Cathy Breslaw's Installation

Cathy Breslaw's Installation
Cathy Breslaw's Installation:Dreamscape

Wednesday, February 6, 2013

Andi Campognone, Curator, Lancaster Museum of Art and History,Lancaster, CA,Behind the Scenes Conversations



Andi Campognone with student at the museum.
Andi Campognone is Director and Curator for the Lancaster Museum of Art and History.  I met Andi about nine years ago at a Riverside Museum of Art sponsored artist career workshop. As a curator at the museum at that time, she offered some very succinct and truthful advice for how artists should approach galleries and curators about their work.  A few years later I was fortunate to participate in a group show, “Material Girls” that  Campognone curated at the museum.  From these experiences, as well as our conversation during the interview, it is clear that she is a sympathetic champion of California artists as well as the institutions and galleries that support and promote them.
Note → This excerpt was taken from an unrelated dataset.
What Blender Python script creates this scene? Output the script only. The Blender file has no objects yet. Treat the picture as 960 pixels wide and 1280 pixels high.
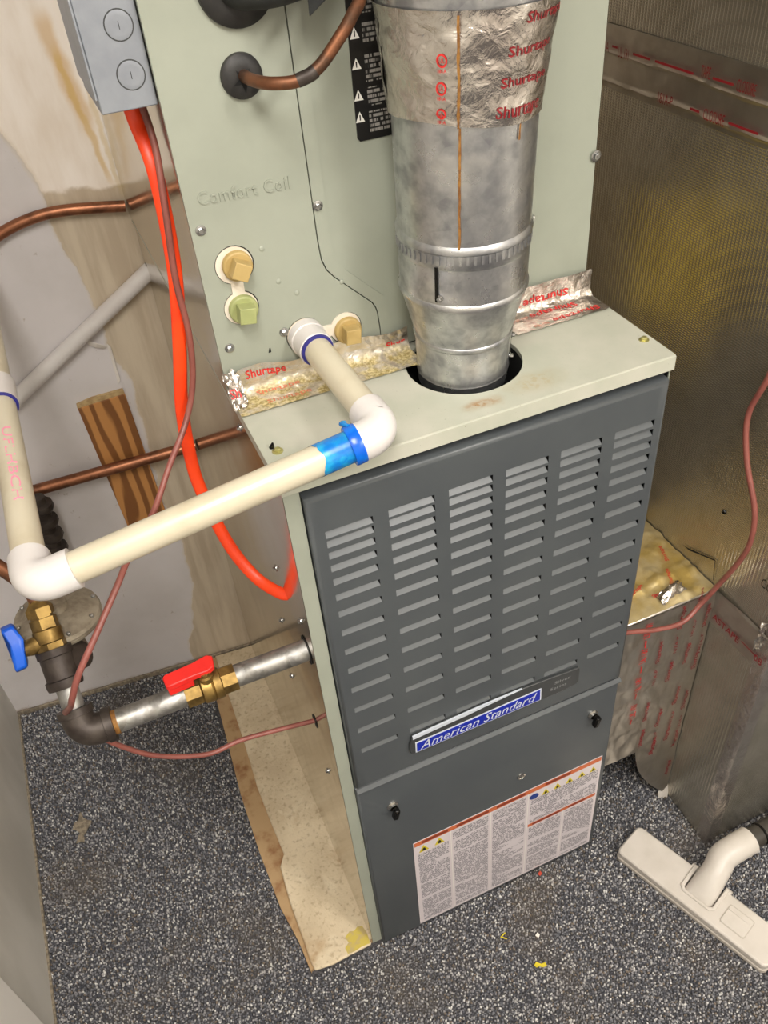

It was Kodak’s ‘brownie’ camera, made popular in the 1960’s ,that captured Campognone's imagination, and by five years old she was taking tons of photos. She was raised in Claremont, California, which at the time was mostly an agricultural town.  She attributes her great aunt as having given her the gift of exposure to the arts.  Campognone studied classical ballet for several years and her aunt took she and her siblings to the opera, ballet, museums and other cultural activities in Los Angeles.  In high school she further developed her interest in art because her boyfriend’s family at the time were important art collectors and it was her first introduction to having a more personal relationship with valuable works of art. She carried her strong interest in image-making into college where she attended Woodbury University in Burbank which partnered at the time with Otis College of Art and Design.  After one year, Campognone left Woodbury for Georgia State University to study business as her family was grooming her to run the family business.  During that time, she married, had four children and moved back to California. 
Nike Schroder, "34'N 118'W"

Campognone went to work at Chaffey College in Rancho Cucomonga, as the Assistant to the Dean of the Arts program. She then went on to work as Director of New Photography at the Millard Sheets Center for the Arts in Pomona where she became more interested in curating than art making, though she exhibited her photography for ten years and occasionally still does.  Campognone left the Millard Sheets Center after several years and in 2005 and went to work as Associate Director and Curator at the Riverside Museum of Art.  When asked about the exhibition she is most proud of, Campognone talked about  “Driven To Abstraction”, an exhibition she co-curated with Curator/Writer Peter Frank. When she began doing research for having a show focused on southern California artists and movements, Campognone found that there was little, if any, historical information, academic writing or publications that talked about it. She was particularly interested in the years from 1950 – 1980. What followed was an exhibition that was a large survey of non-objective painting in southern California during the post-war decades. These were the thirty years during which Los Angeles came of age as a major American art center and emerged into the international scene as well. Campognone also partnered with LA galleries who held simultaneous exhibitions that featured painters of that era.

In 2007, Campognone left Riverside Museum to open her own gallery in Pomona,  dba256 Wine Bar, then moving to a different location in 2009, under the name of Andi Campognone Projects.  Andi Campognone Projects is a curatorial service and project gallery designed to facilitate ambitious exhibitions of the highest museum quality, specializing in both thematically driven group exhibitions which include emerging and mid-career artists and solo exhibitions of historically relevant mid-career and established artists. Though she still maintains this space today, her primary focus is on her position as Director and Curator at the Lancaster Museum of Art and History.
Chris Trueman, "Slipstream"
 Campognone is passionate about curating and about the Lancaster Museum and its exhibition plans. She commented that she is particularly interested in the relationship between curator and art maker and views it as a collaborative process. She is focused on creating world class exhibitions. Campognone finds excitement in educating the people of the Antelope Valley, especially children, about contemporary art as well as the history of the geographical area. Campognone added that while she enjoys working with artists, she cautions them to approach curators in a professional manner by doing research and being certain that their particular work fits the mission of the institution or gallery. She pointed out that the Lancaster Museum has an online link under the heading “Get Involved” on its homepage where artists can submit work for review.  It is fun to see Campognone’s energetic spirit, joy and commitment for curating translated into exciting exhibitions and we look forward to seeing more in the future.